Friday, April 16, 2010

How ah hao?

Home sweet home.
Life in camp turned to hell,
trainings are getting tougher than before.
Book out drink drank drunk,
$$$ spend spend spend,
book in chiong chiong chiong.

I needa girlfriend, HAHAH!
Guess i'm letting it go already,
and i made it this time round.
I've grown up man! LOL.

Saturday, April 3, 2010

Its just a crushcrushcrush . .
I freaking needa control myself,
everything's gonna be just fine.

PS : i dreamt about you last night.

Monday, December 14, 2009

P.O.P

121209 marks the end of my basic military training phase.
Advance infantry training's up next, goodness sake.
Anw, had a memorable passing out parade last sat.
Hmm . . felt kinda random maybe cos i've got mixed feelings.
I miss the used-to-be section 4 like out of a sudden.
Alright, nothing much more to add on i guess, kinda tired.
Shall update again when i have the bloody free time.

Book out book out day~

Tuesday, August 18, 2009

The smile

I still remember those days back then.
Chun How used to have no worries and fun.
Days and eventually years passed so quickly,
everything in life seems like an obstacle now.

I realized i've changed so much these few years,
sometimes i don't wish to continue the journey in life.
I just wanna lead a care-free and simple life,
but problem comes after another breaking me down.
Holding on alone and always putting on a *fake* smile.
Trying my best to be strong in front of anyone else.

Maybe i just feel so lonely at times.
Where's my Mrs right?
Who's gonna bring back the smile on my face?
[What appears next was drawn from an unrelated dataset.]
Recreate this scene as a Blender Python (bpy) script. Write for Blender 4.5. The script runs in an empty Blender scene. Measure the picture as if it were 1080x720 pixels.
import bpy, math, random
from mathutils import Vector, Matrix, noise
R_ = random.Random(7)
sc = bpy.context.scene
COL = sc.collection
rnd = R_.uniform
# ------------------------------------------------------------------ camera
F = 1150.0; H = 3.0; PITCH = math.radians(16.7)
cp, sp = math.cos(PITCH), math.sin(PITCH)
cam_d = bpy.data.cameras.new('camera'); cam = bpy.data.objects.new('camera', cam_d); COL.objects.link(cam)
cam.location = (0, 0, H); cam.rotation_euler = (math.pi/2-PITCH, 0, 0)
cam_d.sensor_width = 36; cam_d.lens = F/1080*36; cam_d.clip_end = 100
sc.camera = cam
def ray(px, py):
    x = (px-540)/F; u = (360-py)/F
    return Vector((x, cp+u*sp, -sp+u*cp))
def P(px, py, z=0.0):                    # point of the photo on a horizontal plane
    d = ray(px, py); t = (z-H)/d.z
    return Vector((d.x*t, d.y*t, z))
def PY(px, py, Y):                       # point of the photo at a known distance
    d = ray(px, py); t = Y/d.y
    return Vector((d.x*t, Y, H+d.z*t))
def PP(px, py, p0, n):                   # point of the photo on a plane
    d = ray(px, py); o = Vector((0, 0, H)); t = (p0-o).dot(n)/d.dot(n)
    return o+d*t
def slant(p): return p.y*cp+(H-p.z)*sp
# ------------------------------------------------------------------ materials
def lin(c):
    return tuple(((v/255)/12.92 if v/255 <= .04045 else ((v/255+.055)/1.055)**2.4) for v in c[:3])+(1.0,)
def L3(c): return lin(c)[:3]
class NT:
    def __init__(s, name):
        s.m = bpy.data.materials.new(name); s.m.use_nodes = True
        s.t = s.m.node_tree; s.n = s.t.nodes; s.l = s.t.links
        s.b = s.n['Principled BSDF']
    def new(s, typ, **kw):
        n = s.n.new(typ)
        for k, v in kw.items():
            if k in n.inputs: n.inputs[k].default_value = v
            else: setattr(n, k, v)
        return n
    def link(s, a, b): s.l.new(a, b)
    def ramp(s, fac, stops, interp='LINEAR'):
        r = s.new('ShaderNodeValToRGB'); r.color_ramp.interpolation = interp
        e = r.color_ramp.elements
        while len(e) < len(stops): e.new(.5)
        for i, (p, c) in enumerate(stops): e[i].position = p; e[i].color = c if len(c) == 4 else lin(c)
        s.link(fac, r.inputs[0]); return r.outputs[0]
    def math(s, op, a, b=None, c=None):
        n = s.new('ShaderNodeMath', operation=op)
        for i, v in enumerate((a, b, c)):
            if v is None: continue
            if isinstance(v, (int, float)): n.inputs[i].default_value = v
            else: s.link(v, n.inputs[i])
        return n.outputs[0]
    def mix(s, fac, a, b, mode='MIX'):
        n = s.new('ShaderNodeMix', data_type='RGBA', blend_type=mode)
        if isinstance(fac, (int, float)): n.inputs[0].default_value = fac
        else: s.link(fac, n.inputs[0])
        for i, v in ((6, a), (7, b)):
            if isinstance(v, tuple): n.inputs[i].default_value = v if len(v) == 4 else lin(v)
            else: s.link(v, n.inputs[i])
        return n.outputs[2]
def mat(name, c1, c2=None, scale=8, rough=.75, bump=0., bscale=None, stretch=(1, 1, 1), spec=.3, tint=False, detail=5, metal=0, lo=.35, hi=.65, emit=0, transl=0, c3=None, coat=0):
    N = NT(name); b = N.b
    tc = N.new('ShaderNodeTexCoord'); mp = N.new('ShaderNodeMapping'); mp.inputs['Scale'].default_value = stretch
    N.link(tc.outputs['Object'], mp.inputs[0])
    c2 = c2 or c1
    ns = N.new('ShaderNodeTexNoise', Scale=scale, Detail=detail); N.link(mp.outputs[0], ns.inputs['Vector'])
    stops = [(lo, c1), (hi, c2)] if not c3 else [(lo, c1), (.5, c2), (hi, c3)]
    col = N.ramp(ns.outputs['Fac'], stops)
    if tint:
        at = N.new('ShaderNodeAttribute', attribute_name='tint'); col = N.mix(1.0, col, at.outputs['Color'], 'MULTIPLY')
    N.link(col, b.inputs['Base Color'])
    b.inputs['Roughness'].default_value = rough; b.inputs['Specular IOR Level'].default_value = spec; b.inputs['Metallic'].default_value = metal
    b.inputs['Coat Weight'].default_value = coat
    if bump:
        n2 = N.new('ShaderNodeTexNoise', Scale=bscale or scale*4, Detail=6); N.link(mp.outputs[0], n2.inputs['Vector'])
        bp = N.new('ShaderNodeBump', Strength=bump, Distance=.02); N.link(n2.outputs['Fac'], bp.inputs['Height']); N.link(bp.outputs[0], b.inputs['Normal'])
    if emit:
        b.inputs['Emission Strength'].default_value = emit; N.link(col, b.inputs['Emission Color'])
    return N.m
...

Wednesday, August 12, 2009

If god is fair

Time flies and life's changing.
enlistment date is just ard the corner,
gonna become a government slave soon.
fate isn't always on my side,
and love is getting harder than before.
i've forgotten how to fall in love . . .

I'm different from you guys,
not the typical jassen you see anymore.
I've forgotten how to smile . . .

Friends are my only accompanion,
whenever i needa crying shoulder
but i've forgotten how to trust . . .

Hidden thoughts and feelings are sealed.
Am i able to handle all these stuffs?
I've got no idea how am i suppose to move on.
I've forgotten how to live . . .

I just have one simple wish.
If god is fair, i hope.
I really hope all my loved ones and friends
will be showered with all your love and blessings.
Take my life away for all these,
in exchange for beautiful smiles and laughters.

I missed my mom out of a sudden.
She will always be my only love,
forever will be . . .

Sunday, July 12, 2009

Gone

I hate myself, i hate love and i trust nobody.
Guess i'm changing once again . . .
Are we still friends?

Thursday, July 2, 2009

Thoughts

270509, the day you appeared in my life.
Time flies and love blossoms eventually,
never did i realise i would fall in love once again.

We got to know one another better as time passed,
and i try to take small lil' steps into your life.
Thought there was a possibility of bringing our hands together,
but from there, things turned out the wrong way.

I'm sorry to cause all these misunderstandings and conflicts,
maybe my existence in your life ruined your happiness.
Even though i know it's not entirely because me,
i'll rather take the pain and everything,
in exchange for your beautiful smile and laughter.

I missed those hugs and everything . . .
i'm a man after all, i need love and care.
Will you take my hands and show me what love is all about?